:: RECORDS FOR THIS EXERCISE
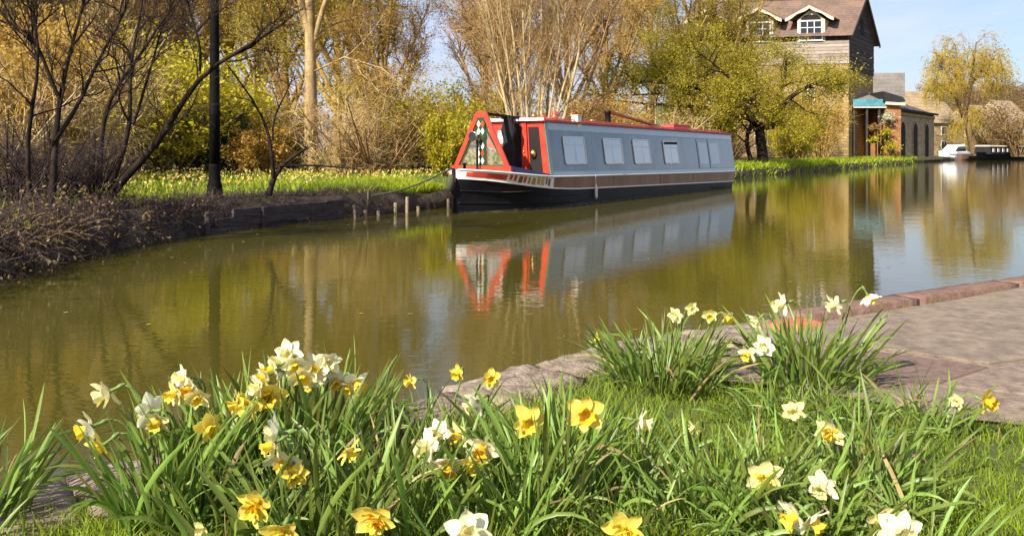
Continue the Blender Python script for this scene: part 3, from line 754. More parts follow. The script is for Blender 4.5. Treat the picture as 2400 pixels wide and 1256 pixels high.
wood = [  # px, distance, height, pattern, scheme, label
    (-150, 30, 10.5, 0, 'o', 'bare ochre-twigged tree at the left frame edge behind the scrub'),
    (-20, 38, 12.5, 1, 's', 'bare straw-coloured tree behind the two-stemmed dark tree'),
    (90, 33, 11, 2, 'o', 'wide ochre tree seen between the two dark trees at left'),
    (185, 46, 14, 1, 'r', 'russet bare tree far behind the leaning dark tree'),
    (265, 36, 11.5, 0, 's', 'pale bare tree rising above the yellow-green shrubs at left'),
    (345, 50, 14.5, 2, 'o', 'ochre tree high behind the largest yellow-green shrub'),
    (430, 40, 12, 1, 'r', 'russet tree just left of the top of the lamp post'),
    (530, 38, 12, 0, 'o', 'ochre tree showing right behind the top of the lamp post'),
    (600, 48, 15, 2, 's', 'straw-coloured tree behind the small forked tree'),
    (668, 36, 11.5, 1, 'y', 'olive upright tree close left of the thick pale trunk'),
    (790, 34, 11.5, 0, 'y', 'olive bare tree close right of the thick pale trunk'),
    (845, 40, 12.5, 1, 'o', 'broad ochre tree right of the thick pale trunk'),
    (900, 30, 7.0, 1, 'o', 'shorter ochre tree at the edge of the gap of sky'),
    (1135, 44, 11.5, 1, 'r', 'russet tree at the right side of the gap of sky'),
    (1180, 36, 10.5, 0, 'r', 'russet twiggy tree above the bow of the boat'),
    (1330, 40, 12, 1, 'r', 'tall russet tree above the front cabin windows'),
    (1420, 52, 13, 2, 'o', 'ochre tree above the middle of the cabin'),
    (1530, 60, 14.5, 0, 'y', 'sparse olive tree above the blank half of the cabin'),
    (1640, 62, 15.5, 1, 'y', 'tall olive tree behind the spreading yellow-green tree'),
    (1715, 66, 13.5, 1, 'y', 'olive tree partly in front of the left dormer'),
]
for i, (px, Y, h, p, sch, lab) in enumerate(wood):
    b_ = P(px, 352, Y); b_[2] = land_z(12)
    plant('bare_tree', lab, 'tree', b_, placed(TP[p], 't%d' % p, sch), SCH[sch], rz=i * 2.1, sc=h / 12, group='bare trees of the wood behind the far bank')
BP = [bush_pattern(41, 3, 1.6, 9000, .05), bush_pattern(42, 3, 1.9, 0, 0, 30, -.03, 50), bush_pattern(43, 3, 1.5, 4500, .045, 22), bush_pattern(44, 2.2, 1.0, 6000, .06, 20)]
BS = {'dk': (M['b_dark'], M['scrub'], None), 'yg': (M['b_brown'], M['t_olive'], M['l_yg']), 'or': (M['b_red'], M['t_russet'], M['l_russet']), 'st': (M['b_pale'], M['t_straw'], M['l_ochre']), 'gr': (M['b_dark'], M['t_dark'], M['l_green']), 'ol': (M['b_brown'], M['t_olive'], M['l_olive']), 'br': (M['b_brown'], M['t_russet'], M['l_brown']), 'oc': (M['b_ochre'], M['t_ochre'], M['l_ochre'])}
bushes = [  # px, distance, height, width factor, pattern, scheme, label
    (-60, 16, 4.0, 1.0, 1, 'st', 'straw-coloured bare bush at the left frame edge'),
    (60, 18, 4.8, .8, 2, 'oc', 'ochre bush behind the two-stemmed dark tree'),
    (180, 19, 4.8, .8, 1, 'st', 'pale twiggy bush between the two dark trees at left'),
    (20, 10.6, 1.45, 1.0, 1, 'dk', 'low dark leafless bush rooted in the scrub at the left edge'),
    (120, 11.2, 1.5, 1.0, 1, 'dk', 'low dark leafless bush under the two-stemmed dark tree'),
    (215, 11.9, 1.35, .9, 1, 'dk', 'low dark leafless bush at the foot of the leaning dark tree'),
    (10, 26, 6.5, .8, 2, 'or', 'tall russet bush at the left edge behind the straw-coloured one'),
    (120, 27, 6.5, .8, 2, 'oc', 'tall ochre bush rising between the stems of the two-stemmed tree'),
    (235, 23, 5.2, .7, 1, 'or', 'russet bare bush behind the foot of the leaning dark tree'),
    (285, 25, 4.4, 1.1, 0, 'yg', 'yellow-green shrub behind the leaning dark tree'),
    (385, 24, 4.6, 1.15, 0, 'yg', 'largest bright yellow-green shrub left of the lamp post'),
    (455, 28, 4.8, 1.0, 0, 'yg', 'yellow-green shrub touching the left side of the lamp post'),
    (530, 25, 2.4, .75, 3, 'gr', 'dark evergreen bush just right of the lamp post foot'),
    (590, 29, 4.4, 1.0, 2, 'or', 'russet shrub behind the small forked tree'),
    (610, 24, 1.7, 1.2, 3, 'oc', 'low ochre bush behind the small forked tree'),
    (672, 27, 3.2, .9, 2, 'ol', 'olive bush against the left of the thick pale trunk'),
    (800, 25, 3.4, 1.1, 1, 'st', 'straw-coloured tangle right of the thick pale trunk'),
    (880, 24.5, 3.4, 1.2, 1, 'or', 'russet tangle of bare stems midway between pale trunk and bow'),
    (910, 30, 4.6, 1.1, 2, 'ol', 'olive bush behind the russet tangle of bare stems'),
    (985, 26, 3.0, 1.0, 0, 'yg', 'yellow-green bush just left of the bow'),
    (1045, 23, 2.0, .8, 3, 'yg', 'low yellow-green bush beside the pointed bow board'),
    (1085, 28, 3.3, 1.0, 0, 'yg', 'leafy yellow-green bush behind the pointed bow board'),
    (1150, 31, 4.2, 1.1, 2, 'or', 'russet bush behind the red cabin doors'),
    (1330, 33, 3.8, 1.2, 2, 'or', 'russet bush above the first cabin windows'),
    (1420, 36, 4.2, 1.2, 2, 'oc', 'ochre bush behind the plank on the cabin roof'),
    (1530, 40, 4.2, 1.2, 1, 'st', 'pale bare bush behind the red box on the roof'),
    (1640, 44, 4.5, 1.2, 2, 'ol', 'olive bush under the left of the spreading tree'),
    (1850, 58, 4.0, 1.0, 0, 'yg', 'yellow-green bush against the mill right of the twisted trunk'),
    (1925, 62, 6.5, .75, 2, 'oc', 'tall ochre climber on the stone wall of the mill'),
    (1885, 66, 7.5, .8, 1, 'oc', 'tall bare golden shrub in front of the mill window'),
    (1700, 52, 3.6, 1.2, 1, 'br', 'brown bare bush behind the twisted dark trunk'),
]
for i, (px, Y, h, w, p, sch, lab) in enumerate(bushes):
    b_ = P(px, 352, Y); b_[2] = land_z(5); k = h / (2.2 if p == 3 else 3)
    plant('bush', lab, 'bush', b_, placed(BP[p], 'b%d' % p, sch), BS[sch], rz=i * 1.7, sc=(k * w, k * w, k), group='bushes along the far bank')

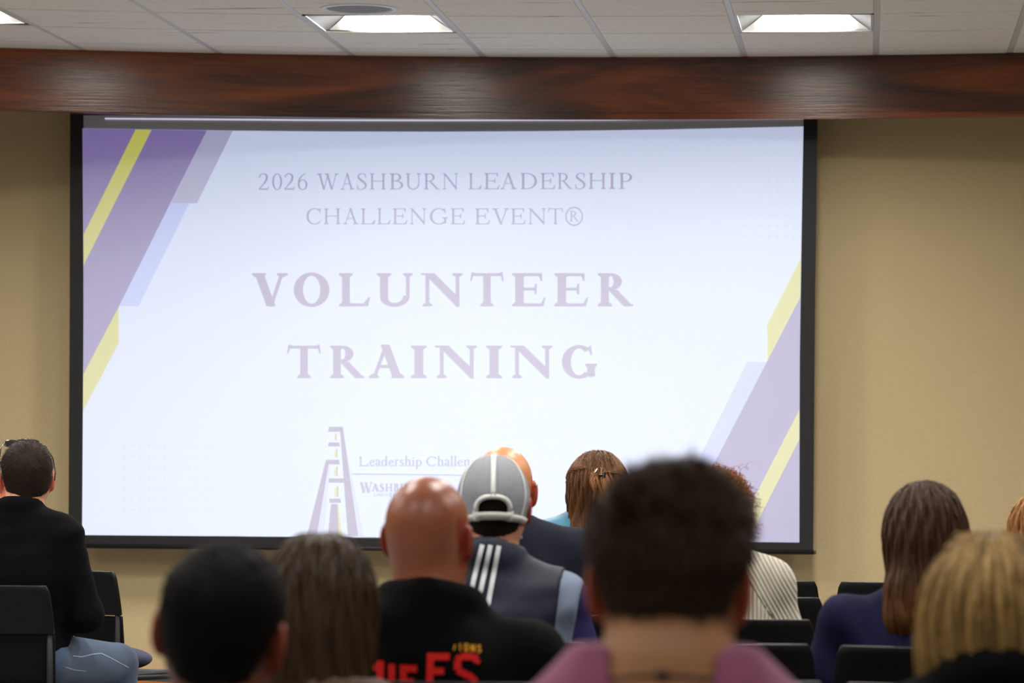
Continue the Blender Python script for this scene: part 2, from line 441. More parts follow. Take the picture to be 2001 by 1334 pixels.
::::
**GOAL**
Each entry should be repeated exactly as it appears; the pictures stay out.

**ANSWER TO THIS PROBLEM**
Continue the Blender Python script for this scene: part 3, from line 754. More parts follow. The script is for Blender 4.5. Treat the picture as 2400 pixels wide and 1256 pixels high.
wood = [  # px, distance, height, pattern, scheme, label
    (-150, 30, 10.5, 0, 'o', 'bare ochre-twigged tree at the left frame edge behind the scrub'),
    (-20, 38, 12.5, 1, 's', 'bare straw-coloured tree behind the two-stemmed dark tree'),
    (90, 33, 11, 2, 'o', 'wide ochre tree seen between the two dark trees at left'),
    (185, 46, 14, 1, 'r', 'russet bare tree far behind the leaning dark tree'),
    (265, 36, 11.5, 0, 's', 'pale bare tree rising above the yellow-green shrubs at left'),
    (345, 50, 14.5, 2, 'o', 'ochre tree high behind the largest yellow-green shrub'),
    (430, 40, 12, 1, 'r', 'russet tree just left of the top of the lamp post'),
    (530, 38, 12, 0, 'o', 'ochre tree showing right behind the top of the lamp post'),
    (600, 48, 15, 2, 's', 'straw-coloured tree behind the small forked tree'),
    (668, 36, 11.5, 1, 'y', 'olive upright tree close left of the thick pale trunk'),
    (790, 34, 11.5, 0, 'y', 'olive bare tree close right of the thick pale trunk'),
    (845, 40, 12.5, 1, 'o', 'broad ochre tree right of the thick pale trunk'),
    (900, 30, 7.0, 1, 'o', 'shorter ochre tree at the edge of the gap of sky'),
    (1135, 44, 11.5, 1, 'r', 'russet tree at the right side of the gap of sky'),
    (1180, 36, 10.5, 0, 'r', 'russet twiggy tree above the bow of the boat'),
    (1330, 40, 12, 1, 'r', 'tall russet tree above the front cabin windows'),
    (1420, 52, 13, 2, 'o', 'ochre tree above the middle of the cabin'),
    (1530, 60, 14.5, 0, 'y', 'sparse olive tree above the blank half of the cabin'),
    (1640, 62, 15.5, 1, 'y', 'tall olive tree behind the spreading yellow-green tree'),
    (1715, 66, 13.5, 1, 'y', 'olive tree partly in front of the left dormer'),
]
for i, (px, Y, h, p, sch, lab) in enumerate(wood):
    b_ = P(px, 352, Y); b_[2] = land_z(12)
    plant('bare_tree', lab, 'tree', b_, placed(TP[p], 't%d' % p, sch), SCH[sch], rz=i * 2.1, sc=h / 12, group='bare trees of the wood behind the far bank')
BP = [bush_pattern(41, 3, 1.6, 9000, .05), bush_pattern(42, 3, 1.9, 0, 0, 30, -.03, 50), bush_pattern(43, 3, 1.5, 4500, .045, 22), bush_pattern(44, 2.2, 1.0, 6000, .06, 20)]
BS = {'dk': (M['b_dark'], M['scrub'], None), 'yg': (M['b_brown'], M['t_olive'], M['l_yg']), 'or': (M['b_red'], M['t_russet'], M['l_russet']), 'st': (M['b_pale'], M['t_straw'], M['l_ochre']), 'gr': (M['b_dark'], M['t_dark'], M['l_green']), 'ol': (M['b_brown'], M['t_olive'], M['l_olive']), 'br': (M['b_brown'], M['t_russet'], M['l_brown']), 'oc': (M['b_ochre'], M['t_ochre'], M['l_ochre'])}
bushes = [  # px, distance, height, width factor, pattern, scheme, label
    (-60, 16, 4.0, 1.0, 1, 'st', 'straw-coloured bare bush at the left frame edge'),
    (60, 18, 4.8, .8, 2, 'oc', 'ochre bush behind the two-stemmed dark tree'),
    (180, 19, 4.8, .8, 1, 'st', 'pale twiggy bush between the two dark trees at left'),
    (20, 10.6, 1.45, 1.0, 1, 'dk', 'low dark leafless bush rooted in the scrub at the left edge'),
    (120, 11.2, 1.5, 1.0, 1, 'dk', 'low dark leafless bush under the two-stemmed dark tree'),
    (215, 11.9, 1.35, .9, 1, 'dk', 'low dark leafless bush at the foot of the leaning dark tree'),
    (10, 26, 6.5, .8, 2, 'or', 'tall russet bush at the left edge behind the straw-coloured one'),
    (120, 27, 6.5, .8, 2, 'oc', 'tall ochre bush rising between the stems of the two-stemmed tree'),
    (235, 23, 5.2, .7, 1, 'or', 'russet bare bush behind the foot of the leaning dark tree'),
    (285, 25, 4.4, 1.1, 0, 'yg', 'yellow-green shrub behind the leaning dark tree'),
    (385, 24, 4.6, 1.15, 0, 'yg', 'largest bright yellow-green shrub left of the lamp post'),
    (455, 28, 4.8, 1.0, 0, 'yg', 'yellow-green shrub touching the left side of the lamp post'),
    (530, 25, 2.4, .75, 3, 'gr', 'dark evergreen bush just right of the lamp post foot'),
    (590, 29, 4.4, 1.0, 2, 'or', 'russet shrub behind the small forked tree'),
    (610, 24, 1.7, 1.2, 3, 'oc', 'low ochre bush behind the small forked tree'),
    (672, 27, 3.2, .9, 2, 'ol', 'olive bush against the left of the thick pale trunk'),
    (800, 25, 3.4, 1.1, 1, 'st', 'straw-coloured tangle right of the thick pale trunk'),
    (880, 24.5, 3.4, 1.2, 1, 'or', 'russet tangle of bare stems midway between pale trunk and bow'),
    (910, 30, 4.6, 1.1, 2, 'ol', 'olive bush behind the russet tangle of bare stems'),
    (985, 26, 3.0, 1.0, 0, 'yg', 'yellow-green bush just left of the bow'),
    (1045, 23, 2.0, .8, 3, 'yg', 'low yellow-green bush beside the pointed bow board'),
    (1085, 28, 3.3, 1.0, 0, 'yg', 'leafy yellow-green bush behind the pointed bow board'),
    (1150, 31, 4.2, 1.1, 2, 'or', 'russet bush behind the red cabin doors'),
    (1330, 33, 3.8, 1.2, 2, 'or', 'russet bush above the first cabin windows'),
    (1420, 36, 4.2, 1.2, 2, 'oc', 'ochre bush behind the plank on the cabin roof'),
    (1530, 40, 4.2, 1.2, 1, 'st', 'pale bare bush behind the red box on the roof'),
    (1640, 44, 4.5, 1.2, 2, 'ol', 'olive bush under the left of the spreading tree'),
    (1850, 58, 4.0, 1.0, 0, 'yg', 'yellow-green bush against the mill right of the twisted trunk'),
    (1925, 62, 6.5, .75, 2, 'oc', 'tall ochre climber on the stone wall of the mill'),
    (1885, 66, 7.5, .8, 1, 'oc', 'tall bare golden shrub in front of the mill window'),
    (1700, 52, 3.6, 1.2, 1, 'br', 'brown bare bush behind the twisted dark trunk'),
]
for i, (px, Y, h, w, p, sch, lab) in enumerate(bushes):
    b_ = P(px, 352, Y); b_[2] = land_z(5); k = h / (2.2 if p == 3 else 3)
    plant('bush', lab, 'bush', b_, placed(BP[p], 'b%d' % p, sch), BS[sch], rz=i * 1.7, sc=(k * w, k * w, k), group='bushes along the far bank')

Continue the Blender Python script for this scene: part 2, from line 441. More parts follow. Take the picture to be 2001 by 1334 pixels.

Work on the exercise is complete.